The Children's Manual actually has a lot of information in it, and you probably would find it helpful in understanding what is, and perhaps what should be, going on with your kids. It covers childhood development and at least touches on an enormous wealth of knowledge, addressing physical development, including coordination and strength, body proportion (which affects center of mass and balancing movements), and development of motor capability. It also covers emotional development, cognitive development, and social, moral, and ethical development, as well as principles of "mutliple intelligence" and such. Lots of stuff! The better you understand these things, the better you'll understand your child--in skiing and everywhere else--and the more effectively you'll be able to help him or her learn.

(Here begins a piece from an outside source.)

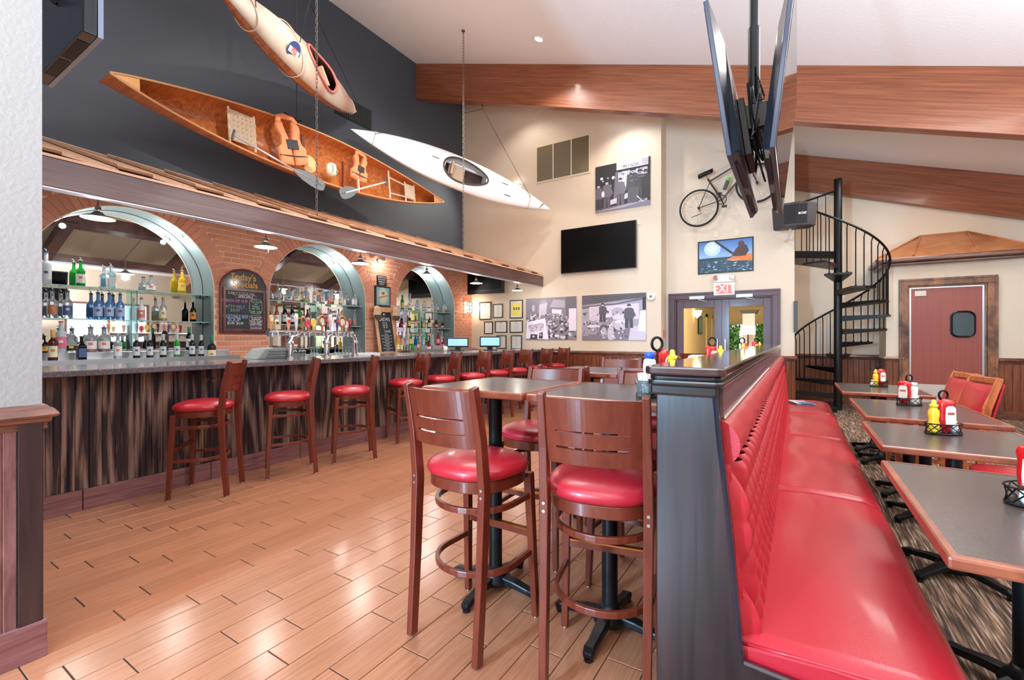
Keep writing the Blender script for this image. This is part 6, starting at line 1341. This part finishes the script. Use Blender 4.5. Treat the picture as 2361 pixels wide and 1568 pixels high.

That said, like all the current PSIA manuals, it is poorly written, despite the wealth of valuable information it contains. And because it covers so many areas, it does not go into much depth in any of them. Still, it will give you a great handle on some of the information that is out there, and if it stimulates your desire to learn more, that's a good thing too.

All in all, I think it's the best of the current manuals--although that is not necessarily much of an endorsement. I'm not aware of any other source of so much information on the subject, even as just an overview or survey course in child education. So I'll recommend it, even though I think it could be much better.

Best regards,
Bob

 

Agreed.  Although I wasn't really impressed with the execution of the PSIA Children's manual or any of their other publications, I did find my CS1 and CS2 training to be some of the best I have done within PSIA.  I teach mostly upper level adult students and I use stuff everyday that I learned in my children's training.

 

If the OP is serious about learning this stuff, I would recommend downloading the CS1 or CS2 workbooks from the PSIA website and filling them out in as you work through the material in the manual.  Unfortunately you must be PSIA certified L1 or L2 to take the Children's training so those actual trainings are likely not an option for the OP.

post #8 of 8
Thread Starter 

Thanks for all the replies. I don't plan to get certified but am rather looking for guidance to help me be a better 'Dad instructor.' I'm willing to invest a little time and money into it, which is why I thought a book or two might be in order. Based on the feedback it sounds like this book might be worthwhile but that I need to keep my expectations fairly low. A quick Google search found a PDF download of Captain Zembo's guide and I scanned through it quickly. It does have a lot of suggestions for games and techniques to help children learn certain things, so thanks to Kneale Brownson for that suggestion.